In the reading we heard today from 2 Timothy, Paul—or someone writing in his name—is encouraging his friend Timothy to rekindle his faith. Timothy’s mother and grandmother were faithful, and Paul is sure that Timothy is, too. Which suggests that Timothy may be having second thoughts about the work in which he and Paul have been engaged. Because Paul repeatedly walks into a new city and just starts proclaiming the good news of God and Jesus Christ. He is fearless, shameless. Paul, who gets beaten up and left for dead. Paul, who gets kicked out of town. Paul, who gets thrown into prison. Paul is unstoppable and shameless, because he knows whom he serves—God—and nothing else matters.
The Church as we know it is indeed declining. The graphs show the numbers. When the United Church of Christ formed in 1957 from a merger of earlier denominations, church attendance in the U.S. was near its all-time peak. From the founding of our country until about 1960, the Church grew at least 1 percent every year. But from about 1960 on, the Church has declined by at least 1 percent per year.
It’s not just the UCC that’s shrinking. Churches of all denominations, synagogues, other places of worship are all experiencing decline. People describe themselves as “spiritual but not religious,” meaning they acknowledge they still have a spiritual aspect to their lives, but they don’t want to be associated with any formal, structured religion.
The theologian Phyllis Tickle wrote that about every 500 years, the Church holds a rummage sale. We go through all our beliefs and practices, keep what is still life-giving, toss the rest. She says we are in one of those rummage sale periods right now, and we may not know how it all shakes out for 100 years.
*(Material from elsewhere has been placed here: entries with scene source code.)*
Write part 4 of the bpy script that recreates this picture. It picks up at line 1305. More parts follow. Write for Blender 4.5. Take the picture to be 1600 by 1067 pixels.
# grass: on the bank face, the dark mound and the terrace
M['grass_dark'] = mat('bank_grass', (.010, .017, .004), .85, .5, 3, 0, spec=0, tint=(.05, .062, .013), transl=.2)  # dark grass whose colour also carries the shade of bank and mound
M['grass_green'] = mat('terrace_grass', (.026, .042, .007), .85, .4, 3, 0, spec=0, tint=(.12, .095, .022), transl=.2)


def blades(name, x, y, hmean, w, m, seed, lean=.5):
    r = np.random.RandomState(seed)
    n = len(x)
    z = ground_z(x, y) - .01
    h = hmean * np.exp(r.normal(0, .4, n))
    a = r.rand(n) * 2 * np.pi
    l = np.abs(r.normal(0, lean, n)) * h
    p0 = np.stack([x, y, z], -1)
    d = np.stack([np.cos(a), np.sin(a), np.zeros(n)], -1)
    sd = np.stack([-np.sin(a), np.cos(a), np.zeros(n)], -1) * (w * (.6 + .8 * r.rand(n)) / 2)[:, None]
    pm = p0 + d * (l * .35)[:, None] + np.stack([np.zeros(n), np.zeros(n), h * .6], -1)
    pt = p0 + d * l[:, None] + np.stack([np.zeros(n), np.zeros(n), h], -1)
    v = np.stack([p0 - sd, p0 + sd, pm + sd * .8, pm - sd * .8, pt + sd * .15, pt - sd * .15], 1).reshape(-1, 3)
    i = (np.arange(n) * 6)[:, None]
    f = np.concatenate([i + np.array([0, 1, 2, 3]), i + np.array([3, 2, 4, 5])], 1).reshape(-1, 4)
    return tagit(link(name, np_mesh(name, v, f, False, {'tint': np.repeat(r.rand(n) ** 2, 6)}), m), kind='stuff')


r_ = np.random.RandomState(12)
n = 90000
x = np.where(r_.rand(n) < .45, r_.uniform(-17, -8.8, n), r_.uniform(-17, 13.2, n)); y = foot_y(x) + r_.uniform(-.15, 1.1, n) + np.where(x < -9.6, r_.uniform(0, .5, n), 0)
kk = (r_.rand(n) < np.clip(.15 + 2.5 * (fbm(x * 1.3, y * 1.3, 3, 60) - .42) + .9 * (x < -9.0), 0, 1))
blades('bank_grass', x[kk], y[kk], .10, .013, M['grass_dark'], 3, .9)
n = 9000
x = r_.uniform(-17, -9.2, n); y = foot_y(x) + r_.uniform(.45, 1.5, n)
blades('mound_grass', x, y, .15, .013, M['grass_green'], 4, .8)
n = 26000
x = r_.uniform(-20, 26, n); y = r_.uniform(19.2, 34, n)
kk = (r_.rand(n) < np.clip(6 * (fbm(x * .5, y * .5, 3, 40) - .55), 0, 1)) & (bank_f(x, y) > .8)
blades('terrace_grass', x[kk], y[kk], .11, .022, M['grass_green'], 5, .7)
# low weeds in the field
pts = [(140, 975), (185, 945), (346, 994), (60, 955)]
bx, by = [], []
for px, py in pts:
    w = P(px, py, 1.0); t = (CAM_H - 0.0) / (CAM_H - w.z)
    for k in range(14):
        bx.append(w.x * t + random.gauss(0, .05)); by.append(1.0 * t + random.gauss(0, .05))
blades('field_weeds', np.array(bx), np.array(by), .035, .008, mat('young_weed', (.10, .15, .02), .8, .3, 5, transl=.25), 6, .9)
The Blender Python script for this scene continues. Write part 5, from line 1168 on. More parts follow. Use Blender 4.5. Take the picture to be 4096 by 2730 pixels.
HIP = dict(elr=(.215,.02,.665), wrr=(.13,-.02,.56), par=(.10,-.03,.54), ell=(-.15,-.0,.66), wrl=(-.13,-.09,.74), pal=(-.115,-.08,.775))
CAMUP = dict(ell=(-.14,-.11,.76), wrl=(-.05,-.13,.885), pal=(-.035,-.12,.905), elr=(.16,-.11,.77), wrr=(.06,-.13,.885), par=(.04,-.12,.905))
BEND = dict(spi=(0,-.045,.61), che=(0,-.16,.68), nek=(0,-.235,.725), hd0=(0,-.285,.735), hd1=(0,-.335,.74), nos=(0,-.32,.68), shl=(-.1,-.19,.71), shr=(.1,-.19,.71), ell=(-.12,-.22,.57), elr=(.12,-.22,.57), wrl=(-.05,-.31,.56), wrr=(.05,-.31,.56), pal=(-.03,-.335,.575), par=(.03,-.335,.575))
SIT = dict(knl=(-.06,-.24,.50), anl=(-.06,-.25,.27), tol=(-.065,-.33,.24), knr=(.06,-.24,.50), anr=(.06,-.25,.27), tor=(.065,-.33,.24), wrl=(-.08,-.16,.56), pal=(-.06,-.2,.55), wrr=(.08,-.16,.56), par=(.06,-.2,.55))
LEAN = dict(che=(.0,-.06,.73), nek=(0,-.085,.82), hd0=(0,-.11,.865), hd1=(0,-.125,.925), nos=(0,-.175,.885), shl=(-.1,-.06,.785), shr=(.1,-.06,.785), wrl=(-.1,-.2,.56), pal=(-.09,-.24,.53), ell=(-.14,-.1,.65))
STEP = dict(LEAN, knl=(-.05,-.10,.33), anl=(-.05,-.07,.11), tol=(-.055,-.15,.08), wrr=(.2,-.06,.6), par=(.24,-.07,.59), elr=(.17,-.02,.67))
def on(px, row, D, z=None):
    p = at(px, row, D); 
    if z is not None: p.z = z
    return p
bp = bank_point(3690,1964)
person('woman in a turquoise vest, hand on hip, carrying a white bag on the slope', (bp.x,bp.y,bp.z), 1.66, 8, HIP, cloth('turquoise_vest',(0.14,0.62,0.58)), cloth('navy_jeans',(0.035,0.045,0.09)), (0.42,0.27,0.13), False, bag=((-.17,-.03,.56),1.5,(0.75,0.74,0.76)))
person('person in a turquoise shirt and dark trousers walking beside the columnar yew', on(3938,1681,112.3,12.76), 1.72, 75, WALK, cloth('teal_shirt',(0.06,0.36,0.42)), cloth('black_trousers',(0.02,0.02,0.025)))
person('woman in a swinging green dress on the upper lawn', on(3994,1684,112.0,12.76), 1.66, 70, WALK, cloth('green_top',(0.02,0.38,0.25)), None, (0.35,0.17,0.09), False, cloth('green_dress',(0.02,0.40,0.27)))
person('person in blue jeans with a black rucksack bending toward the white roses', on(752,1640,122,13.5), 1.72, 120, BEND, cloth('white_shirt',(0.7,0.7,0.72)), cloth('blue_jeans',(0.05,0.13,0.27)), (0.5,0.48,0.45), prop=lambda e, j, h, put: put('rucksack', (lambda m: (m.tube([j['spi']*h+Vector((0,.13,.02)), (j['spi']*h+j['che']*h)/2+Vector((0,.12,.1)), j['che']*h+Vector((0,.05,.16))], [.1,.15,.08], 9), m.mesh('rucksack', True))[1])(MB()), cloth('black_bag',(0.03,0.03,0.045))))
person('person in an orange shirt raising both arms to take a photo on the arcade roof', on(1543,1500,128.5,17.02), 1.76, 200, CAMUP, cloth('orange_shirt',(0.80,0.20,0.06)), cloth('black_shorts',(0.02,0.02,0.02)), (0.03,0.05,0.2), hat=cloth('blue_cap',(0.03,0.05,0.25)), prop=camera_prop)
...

Our UCC General Minister and President, John Dorhauer, explores this idea in his book Beyond Resistance, which came out in 2015 just as he was elected to head our denomination. In this book, he talks about Church 1.0, which stretched from early Christianity up to the Reformation. Church 2.0 is from the Reformation until now, and it looks like us: meeting on a Sunday morning to worship, sitting in pews listening to one person preach, everyone turn to hymn 189 and stand and sing. We do a great job of Church 2.0. But that is the version that is now in decline.
Dorhauer writes of the grief of seeing churches close. But our work does not end there. He says we grieve, we believe, and we perceive: we grieve what is lost, we sort through what we believe, as in that 500-year rummage sale, and then we perceive how God is calling us to be Church in a new way.
There is much more to see in front of us than a dying church. There is more to perceive than the diminishment of resources. There is more to experience than grief. It is time not just to hope against hope, but to discover what there is beyond the horizon of our grief that grounds us in hope.
[John Dorhauer, Beyond Resistance (Chicago: Exploration Press, 2015), 61.]
If Church 2.0 is no longer the norm, and people still want to explore their spiritual connection to God, what might Church 3.0 look like? Dorhauer talks about what he calls “post-Christian Christians” who live into this new way of being Church.
Post-Christian Christians will be a strange, almost unrecognizable breed when viewed from the perspective of Churches 1.0 and 2.0. Gone will be the impulse to preach, convert, and baptize non-believers for the salvation of their mortal soul. Gone will be the Christology that needs Jesus to be sovereign or savior. Gone will be the inclination to reduce all authentic spiritual truth to what the Bible can tolerate.
In its place will be a church filled with disciples of Jesus who walk in his way, and who do their best to be faithful practitioners of all that they understand him to have been. They will be more comfortable with a seated Buddha on their desk or mantle than with a cross…. They will attend services at temple, synagogue, mosque, sweat lodge, and church. They will baptize those who find that meaningful, but will never think differently about a fellow disciple of Jesus who doesn’t see anything meaningful in that ritual. They will read from the Qur’an, the Bhagavad Gita, Confucius, the Vedas, and many other spiritual texts. They will consult spiritual directors, life coaches, mentors, rabbis, imams, priests, shamans, and others who demonstrate a capacity to put them in touch with the sacred. [Ibid., 116.]
For some of us, Church 3.0 may sound strange. Others of us may recognize that we have been dipping a toe into Church 3.0 for some time now. Wherever we are on this faith journey, we are invited to be shameless in sharing what is life-giving about the path forward.
We talked earlier about Jerusalem as an abandoned and destroyed city. It did not stay that way, of course. It was rebuilt and continues to bustle even today. Has it solved all its problems? No. But it is certainly alive. The Temple Mount of the Jews has given way to the Dome of the Rock, an important spiritual gathering site for Muslims. People of many faiths come to this city.
I said earlier that when I saw my ravaged woods, I offered a prayer of lament for what was lost. But I also said a prayer of thanksgiving for all that this space could be and is already becoming. Two days later, I took my friend Catherine down there. She brought her three border collies, who climbed all over the logs and explored the woods, panting and happy. I had tried to prepare Catherine for what she would see. As she stood in that space she said, “You know what you could put here? A labyrinth.”
A labyrinth. A new way—and also a very old way—to explore spirit in this sacred grove of cedars and firs. No pews. No pulpit. But life-giving Spirit. Maybe this is part of Church 3.0.
Where is God leading us—boldly, shamelessly? Because the world does need God’s life-giving message, now more than ever. So whether we meet in a church building with an organ and a pulpit and pews, or whether we gather at a labyrinth in a clearing in the woods, we are still called to be God’s people. We say “God is still speaking,” and we are perceiving or discerning God’s call in new directions. And on this World Communion Sunday, we recognize that we celebrate our God along with Christians of all varieties who worship in all different ways all over the world. So I invite you to rekindle your faith, to grieve, to believe, to perceive what new thing God is calling us to be and to do. And then let’s do it shamelessly. Amen.